The 4 tech areas every real estate budget needs

Budgeting best practices

Property and asset management
Article

Wondering how the best-performing Fortune 500 companies structure their real estate tech budget? To help you build your CRE spend based on proven practice, our Tech Advisory experts designed the X-Ray framework.
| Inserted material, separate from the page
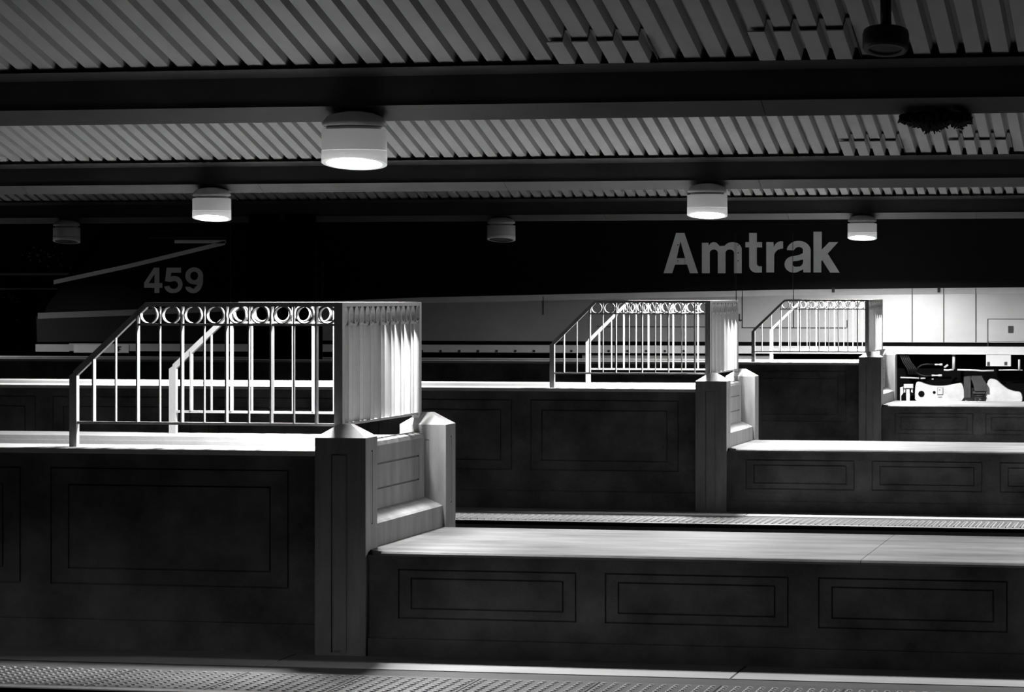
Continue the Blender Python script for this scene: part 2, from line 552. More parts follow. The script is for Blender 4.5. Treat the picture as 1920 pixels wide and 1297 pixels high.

Typically, F500s divvy up their tech spend into four key areas:

1. The Digital Workhorse: Software

• 52% of budget
• Usually costs around $7 million annually
• Think of this as the brain of your tech stack
• Includes tools for tracking leases, monitoring safety and assessing workplace experience

2. The Physical Backbone: Hardware

• 15% of budget
• Annual spend is around $2 million
• This is the muscle behind your tech strategy
• Covers things like rented hardware, occupancy sensors, interactive kiosks and security equipment

3. Keeping the Lights On: Sustainment activities

• 27% of budget
• About $3.6 million per year
• The ongoing maintenance that keeps everything running smoothly
• Includes bug fixes, data updates, and tweaking analytics to match business changes

4. Powering Up Your Tech: Enhancement

• 6% of budget
• Roughly $800,000 annually
• This is where innovation happens
• Funds new capabilities to meet emerging business needs
• Pro Tip: Keep an eye on that enhancement budget. It might seem small, but it’s crucial for staying ahead in the fast-changing world of real estate tech.

Key Takeaway: A CRE tech budget isn’t just about buying software. It’s a balanced investment in tools, hardware, maintenance and innovation to keep your real estate operations running at peak efficiency.